Housing and Renewal Corporation Act amended

203(1)      The Housing and Renewal Corporation Act is amended by this section.

Section 44 amended

203(2)      Section 44 is amended by adding the following after clause (j):

(k) respecting the establishment and operation of a residential tenancies repair program for the purpose of advancing monies by loan or otherwise to the Director of Residential Tenancies or to a receiver-manager appointed by the court under The Residential Tenancies Act for the purpose of remedying the effect of contravention by the landlord of his or her obligations under section 59 of that Act.

Landlord and Tenant Act amended

204(1)      The Landlord and Tenant Act is amended by this section.

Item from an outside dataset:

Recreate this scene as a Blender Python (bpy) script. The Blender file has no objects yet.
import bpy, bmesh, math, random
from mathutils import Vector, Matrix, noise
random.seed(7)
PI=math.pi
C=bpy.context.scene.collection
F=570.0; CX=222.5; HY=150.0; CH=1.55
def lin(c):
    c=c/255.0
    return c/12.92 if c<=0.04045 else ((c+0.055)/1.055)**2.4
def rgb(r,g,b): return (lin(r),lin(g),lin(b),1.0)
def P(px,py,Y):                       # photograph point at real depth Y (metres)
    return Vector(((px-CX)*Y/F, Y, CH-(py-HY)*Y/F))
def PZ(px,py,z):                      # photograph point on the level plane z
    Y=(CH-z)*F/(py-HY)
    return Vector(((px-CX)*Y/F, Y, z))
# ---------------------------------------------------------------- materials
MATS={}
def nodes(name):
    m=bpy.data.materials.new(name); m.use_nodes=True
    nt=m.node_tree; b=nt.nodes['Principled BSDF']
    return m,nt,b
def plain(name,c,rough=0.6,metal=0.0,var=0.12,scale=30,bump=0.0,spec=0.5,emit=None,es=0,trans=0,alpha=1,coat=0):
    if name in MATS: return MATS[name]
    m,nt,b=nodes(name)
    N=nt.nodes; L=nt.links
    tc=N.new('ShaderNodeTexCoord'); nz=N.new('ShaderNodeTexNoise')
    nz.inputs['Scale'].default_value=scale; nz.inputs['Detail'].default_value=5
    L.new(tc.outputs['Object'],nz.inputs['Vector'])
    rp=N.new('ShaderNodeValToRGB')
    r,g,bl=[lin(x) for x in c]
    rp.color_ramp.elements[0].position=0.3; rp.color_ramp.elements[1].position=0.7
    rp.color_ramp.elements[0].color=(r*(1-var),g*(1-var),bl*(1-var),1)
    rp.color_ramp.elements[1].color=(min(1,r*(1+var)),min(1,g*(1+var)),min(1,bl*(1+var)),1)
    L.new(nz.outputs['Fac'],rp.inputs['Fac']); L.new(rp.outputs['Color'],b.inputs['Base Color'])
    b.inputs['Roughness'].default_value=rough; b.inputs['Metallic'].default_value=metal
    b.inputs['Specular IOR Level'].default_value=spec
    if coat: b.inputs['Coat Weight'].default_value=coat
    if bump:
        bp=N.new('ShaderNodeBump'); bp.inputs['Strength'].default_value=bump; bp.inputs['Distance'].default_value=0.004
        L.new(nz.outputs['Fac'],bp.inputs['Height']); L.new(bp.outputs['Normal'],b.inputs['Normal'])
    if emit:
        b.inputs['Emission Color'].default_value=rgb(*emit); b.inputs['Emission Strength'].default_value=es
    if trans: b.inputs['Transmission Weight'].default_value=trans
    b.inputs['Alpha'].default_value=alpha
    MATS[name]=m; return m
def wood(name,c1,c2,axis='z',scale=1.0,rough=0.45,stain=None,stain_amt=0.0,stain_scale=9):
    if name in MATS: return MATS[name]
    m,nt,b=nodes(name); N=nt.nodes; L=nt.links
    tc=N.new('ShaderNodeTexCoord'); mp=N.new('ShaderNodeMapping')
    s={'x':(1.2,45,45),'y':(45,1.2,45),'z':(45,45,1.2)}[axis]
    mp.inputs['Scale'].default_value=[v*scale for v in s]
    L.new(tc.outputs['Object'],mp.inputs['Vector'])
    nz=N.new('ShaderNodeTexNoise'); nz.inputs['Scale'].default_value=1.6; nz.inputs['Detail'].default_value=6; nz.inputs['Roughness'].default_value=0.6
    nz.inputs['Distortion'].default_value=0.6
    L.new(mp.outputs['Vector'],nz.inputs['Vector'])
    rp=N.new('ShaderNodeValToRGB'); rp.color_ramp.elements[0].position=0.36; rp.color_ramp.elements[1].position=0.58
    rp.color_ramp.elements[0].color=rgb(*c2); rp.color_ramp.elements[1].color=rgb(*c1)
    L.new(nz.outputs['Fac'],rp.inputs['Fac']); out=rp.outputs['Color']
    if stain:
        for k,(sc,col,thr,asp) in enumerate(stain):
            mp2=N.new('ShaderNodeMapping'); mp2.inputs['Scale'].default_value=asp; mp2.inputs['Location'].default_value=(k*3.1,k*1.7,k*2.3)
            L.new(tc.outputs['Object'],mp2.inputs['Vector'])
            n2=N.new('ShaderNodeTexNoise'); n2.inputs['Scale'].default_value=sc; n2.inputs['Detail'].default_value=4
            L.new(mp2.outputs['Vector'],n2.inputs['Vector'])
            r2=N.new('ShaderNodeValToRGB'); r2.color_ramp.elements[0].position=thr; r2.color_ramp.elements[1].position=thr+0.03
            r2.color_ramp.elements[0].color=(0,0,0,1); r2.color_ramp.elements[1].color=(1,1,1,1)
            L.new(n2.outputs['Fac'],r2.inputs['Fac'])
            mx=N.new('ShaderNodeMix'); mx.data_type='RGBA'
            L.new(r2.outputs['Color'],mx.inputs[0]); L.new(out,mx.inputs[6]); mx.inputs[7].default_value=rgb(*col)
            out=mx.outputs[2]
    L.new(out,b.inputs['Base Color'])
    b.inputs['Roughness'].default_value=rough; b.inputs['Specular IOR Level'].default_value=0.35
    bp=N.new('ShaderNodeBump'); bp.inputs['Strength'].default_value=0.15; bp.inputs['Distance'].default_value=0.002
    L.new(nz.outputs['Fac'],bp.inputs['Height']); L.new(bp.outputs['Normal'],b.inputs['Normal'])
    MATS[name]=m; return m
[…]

Definition of "landlord" repealed and substituted

204(2)      The definition of "landlord" in section 1 is repealed and the following is substituted:

"landlord" means the lessor, the owner, or the person giving or permitting the occupation of the premises and that person's heirs, assigns and legal representatives and in Parts II and III includes the person entitled to the possession of the premises; («locateur»)

Definitions repealed

204(3)      The definitions of "residential premises", "security deposit" and "tenancy agreement" in section 1 are repealed.

Clause 2(l)(c) amended

204(4)      Clause 2(1)(c) is amended by striking out "67, 73, 100 or 104" and by substituting "67 or 73".

Section 77 repealed

204(5)      Section 77 is repealed.

Perpetuities and Accumulations Act amended

205(1)      The Perpetuities and Accumulations Act is amended by this section.

Definition amended

205(2)      The definition of "successive legal interest" in section 1 is amended by adding "or The Residential Tenancies Act" after "The Landlord and Tenant Act".

C.C.S.M. reference

206         This Act may be cited as The Residential Tenancies Act and referred to as chapter R119 of the Continuing Consolidation of the Statutes of Manitoba.

Coming into force

207         This Act comes into force on a day fixed by proclamation.